Frères et sœurs, rien ne sert de le nier, l’inquiétude ou le souci sont notre lot quotidien : la famille, la nourriture, le travail, l’argent, la santé, aujourd’hui plus que jamais la guerre, voilà mille raisons de nourrir bien des inquiétudes. Mille raisons qui sont de bonnes raisons, celles de gens responsables, et qui nous font considérer l’évangile d’aujourd’hui comme totalement hors-sujet : que les enfants se conduisent comme Jésus le demande pourrait encore se comprendre, mais des adultes ! Non, qu’on se le dise, les adultes, je parle de vous comme de moi, sont des gens inquiets justement parce qu’ils sont responsables, ils sont inquiets par devoir et c’est tout à leur honneur !
Pourtant, Jésus ne parle pas à des enfants, mais à ses disciples, ceux de son temps comme ceux d’aujourd’hui. Notre réaction pose une question : mais de quoi donc sommes-nous responsables ? Le travail, la vie, la santé, la famille ? Pour une part sans doute, mais pour une part seulement comme le prouve le fait que nous pouvons les perdre dans les semaines, les jours ou même les heures qui viennent.
Pour le dire autrement, nous ne sommes à l’origine de rien, tout nous est donné, ou, pour reprendre la célèbre phrase de sainte Thérèse de l’Enfant-Jésus, « tout est grâce ». Ce qui ne nous confère en rien une grâce d’irresponsabilité, mais nous indique où se trouve notre responsabilité : celle de tout rapporter à Dieu, de lui rendre grâce, c’est-à-dire de lui retourner les dons reçus après les avoir fait fructifier pour lui selon son bon vouloir. L’apôtre Paul dans sa première lettre aux Corinthiens appelle cela « être les serviteurs de Dieu, les intendants de son mystère » ; Jésus dans l’évangile dit « cherchez d’abord le Royaume de Dieu et sa justice », mais il s’agit de la même attitude.

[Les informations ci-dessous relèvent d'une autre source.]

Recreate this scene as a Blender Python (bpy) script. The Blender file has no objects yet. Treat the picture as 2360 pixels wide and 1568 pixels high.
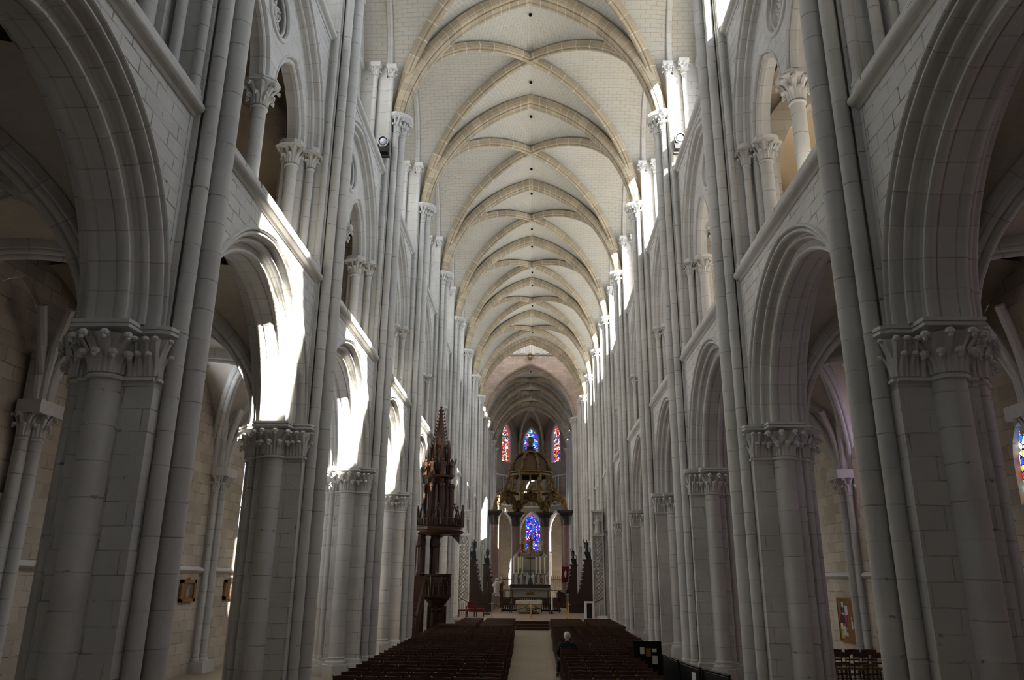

La priorité est d’autant plus importante et justifiée que si les chrétiens n’investissent pas leur responsabilité propre, qui le fera à leur place ? Et l’Argent imposera son règne de force et d’injustice, comme il le fait déjà largement autour de nous, et peut-être même aussi en nous, fût-ce je l’espère à une échelle plus réduite : voyez comment dans les entreprises l’intérêt des actionnaires l’emporte si souvent sur celui des salariés, voyez les crises financières où des milliards d’euros sont dilapidés, voyez le pillage des richesses minières ou alimentaires de certains pays, voyez les guerres dont les causes économiques sont souvent plus importantes que les raisons humanitaires… Et j’en passe.
Frères et sœurs, dans quelques jours commence le Carême, avec ses trois accents fondamentaux bien connus : l’aumône, la prière et le jeûne. Je voudrais évoquer dès aujourd’hui la prière. Elle nous remet sans cesse en face d’un Père attentif, qui ne nous oublie jamais comme le rappelait le prophète Isaïe ; mais elle nous donne surtout d’apprendre auprès de lui le discernement et le détachement vis-à-vis de l’Argent, exigences tout à fait nécessaires à l’établissement sur notre terre du Royaume de Dieu et de sa justice. Aussi, contrairement à ce que certains pourraient penser ou dire, cette prière n’est ni une absence ni une démission, mais une urgence et une responsabilité qui nous incombe : c’est une évidence mal connue, mais les grands priants sont souvent sinon toujours, fût-ce de manière cachée, les acteurs les plus efficaces de la transformation de notre monde.